■ EXERCISE AIM ■
Each line from the beginning of the data below through the line containing "COL = SC.collection" should be repeated exactly, please.

■ PROVIDED DATA ■
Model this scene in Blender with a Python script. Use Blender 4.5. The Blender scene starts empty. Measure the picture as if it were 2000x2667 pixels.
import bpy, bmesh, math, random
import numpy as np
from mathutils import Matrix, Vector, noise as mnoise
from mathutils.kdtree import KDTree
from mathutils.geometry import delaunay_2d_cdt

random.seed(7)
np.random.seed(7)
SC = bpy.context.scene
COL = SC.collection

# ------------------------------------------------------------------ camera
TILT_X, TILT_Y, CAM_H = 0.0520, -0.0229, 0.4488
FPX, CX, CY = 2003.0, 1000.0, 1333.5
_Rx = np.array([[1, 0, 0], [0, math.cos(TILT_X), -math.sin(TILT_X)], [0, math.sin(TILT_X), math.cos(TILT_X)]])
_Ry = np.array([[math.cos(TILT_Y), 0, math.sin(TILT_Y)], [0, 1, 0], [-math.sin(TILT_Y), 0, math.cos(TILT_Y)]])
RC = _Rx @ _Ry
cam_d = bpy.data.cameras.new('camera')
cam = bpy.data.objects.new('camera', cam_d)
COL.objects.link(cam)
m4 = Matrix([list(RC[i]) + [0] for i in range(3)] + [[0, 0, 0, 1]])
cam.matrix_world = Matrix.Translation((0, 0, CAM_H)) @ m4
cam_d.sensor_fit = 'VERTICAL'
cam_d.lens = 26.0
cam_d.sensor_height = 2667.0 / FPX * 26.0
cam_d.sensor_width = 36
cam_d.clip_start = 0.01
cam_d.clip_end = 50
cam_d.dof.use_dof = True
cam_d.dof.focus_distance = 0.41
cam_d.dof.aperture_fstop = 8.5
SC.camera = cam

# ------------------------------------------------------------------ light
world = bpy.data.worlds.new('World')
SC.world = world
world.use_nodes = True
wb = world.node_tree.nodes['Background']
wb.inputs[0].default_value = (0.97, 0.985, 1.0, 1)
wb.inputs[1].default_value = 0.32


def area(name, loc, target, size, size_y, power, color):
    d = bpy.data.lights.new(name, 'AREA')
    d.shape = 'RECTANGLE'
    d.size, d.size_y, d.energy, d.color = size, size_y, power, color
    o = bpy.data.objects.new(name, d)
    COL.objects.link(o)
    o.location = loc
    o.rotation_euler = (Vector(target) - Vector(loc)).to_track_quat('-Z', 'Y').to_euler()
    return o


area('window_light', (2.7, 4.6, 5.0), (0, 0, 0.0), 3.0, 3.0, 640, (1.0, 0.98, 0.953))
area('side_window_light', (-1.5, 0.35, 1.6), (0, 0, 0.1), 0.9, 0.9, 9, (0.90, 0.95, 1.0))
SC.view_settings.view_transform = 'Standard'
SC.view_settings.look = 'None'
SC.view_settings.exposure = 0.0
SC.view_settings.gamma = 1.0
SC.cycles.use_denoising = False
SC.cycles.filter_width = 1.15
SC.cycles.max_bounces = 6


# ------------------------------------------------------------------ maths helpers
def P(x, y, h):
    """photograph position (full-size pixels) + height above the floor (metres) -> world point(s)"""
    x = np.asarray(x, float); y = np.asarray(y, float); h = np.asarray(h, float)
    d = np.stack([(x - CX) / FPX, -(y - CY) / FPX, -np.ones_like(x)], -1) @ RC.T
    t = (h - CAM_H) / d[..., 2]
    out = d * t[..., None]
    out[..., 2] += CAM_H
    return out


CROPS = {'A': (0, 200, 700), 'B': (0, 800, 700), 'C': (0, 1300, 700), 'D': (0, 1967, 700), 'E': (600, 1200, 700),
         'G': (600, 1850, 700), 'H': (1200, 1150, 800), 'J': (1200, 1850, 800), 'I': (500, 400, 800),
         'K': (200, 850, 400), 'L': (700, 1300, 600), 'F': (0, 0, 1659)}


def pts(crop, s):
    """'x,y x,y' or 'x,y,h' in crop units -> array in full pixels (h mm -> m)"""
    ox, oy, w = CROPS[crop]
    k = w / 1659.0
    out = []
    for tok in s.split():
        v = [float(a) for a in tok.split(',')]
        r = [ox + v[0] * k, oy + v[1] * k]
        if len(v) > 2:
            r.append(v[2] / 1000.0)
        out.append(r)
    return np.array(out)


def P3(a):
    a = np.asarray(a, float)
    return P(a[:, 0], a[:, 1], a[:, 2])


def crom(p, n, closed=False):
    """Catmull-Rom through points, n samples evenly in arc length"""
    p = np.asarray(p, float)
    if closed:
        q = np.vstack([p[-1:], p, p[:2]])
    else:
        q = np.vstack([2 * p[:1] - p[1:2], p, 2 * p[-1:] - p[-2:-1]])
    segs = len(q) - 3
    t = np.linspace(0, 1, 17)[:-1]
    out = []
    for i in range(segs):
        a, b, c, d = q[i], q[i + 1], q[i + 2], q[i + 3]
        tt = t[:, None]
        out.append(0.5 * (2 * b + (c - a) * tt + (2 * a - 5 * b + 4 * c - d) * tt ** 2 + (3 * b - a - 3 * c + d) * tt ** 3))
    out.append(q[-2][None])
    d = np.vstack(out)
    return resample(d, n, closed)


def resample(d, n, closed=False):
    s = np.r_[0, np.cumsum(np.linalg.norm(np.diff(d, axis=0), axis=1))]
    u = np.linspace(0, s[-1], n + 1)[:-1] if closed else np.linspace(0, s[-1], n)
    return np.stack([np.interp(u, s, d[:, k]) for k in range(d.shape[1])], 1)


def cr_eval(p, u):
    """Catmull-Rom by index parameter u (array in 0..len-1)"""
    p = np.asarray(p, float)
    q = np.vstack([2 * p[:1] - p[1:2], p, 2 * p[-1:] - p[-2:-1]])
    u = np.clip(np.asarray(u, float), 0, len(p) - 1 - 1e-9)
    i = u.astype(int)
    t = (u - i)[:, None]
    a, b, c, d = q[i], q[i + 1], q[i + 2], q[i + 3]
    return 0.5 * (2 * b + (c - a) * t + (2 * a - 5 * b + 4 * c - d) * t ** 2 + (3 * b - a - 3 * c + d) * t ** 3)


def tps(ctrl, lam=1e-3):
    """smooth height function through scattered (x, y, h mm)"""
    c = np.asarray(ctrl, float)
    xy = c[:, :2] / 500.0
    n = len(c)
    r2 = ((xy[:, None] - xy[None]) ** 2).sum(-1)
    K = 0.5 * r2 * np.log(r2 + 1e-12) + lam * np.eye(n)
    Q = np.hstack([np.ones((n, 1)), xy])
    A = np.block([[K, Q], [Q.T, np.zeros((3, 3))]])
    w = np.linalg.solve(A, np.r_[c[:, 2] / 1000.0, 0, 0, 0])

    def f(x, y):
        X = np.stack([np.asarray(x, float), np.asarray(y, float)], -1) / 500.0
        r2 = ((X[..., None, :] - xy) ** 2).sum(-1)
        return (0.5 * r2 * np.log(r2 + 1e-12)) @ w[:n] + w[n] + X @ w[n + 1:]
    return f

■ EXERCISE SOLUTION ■
Model this scene in Blender with a Python script. Use Blender 4.5. The Blender scene starts empty. Measure the picture as if it were 2000x2667 pixels.
import bpy, bmesh, math, random
import numpy as np
from mathutils import Matrix, Vector, noise as mnoise
from mathutils.kdtree import KDTree
from mathutils.geometry import delaunay_2d_cdt

random.seed(7)
np.random.seed(7)
SC = bpy.context.scene
COL = SC.collection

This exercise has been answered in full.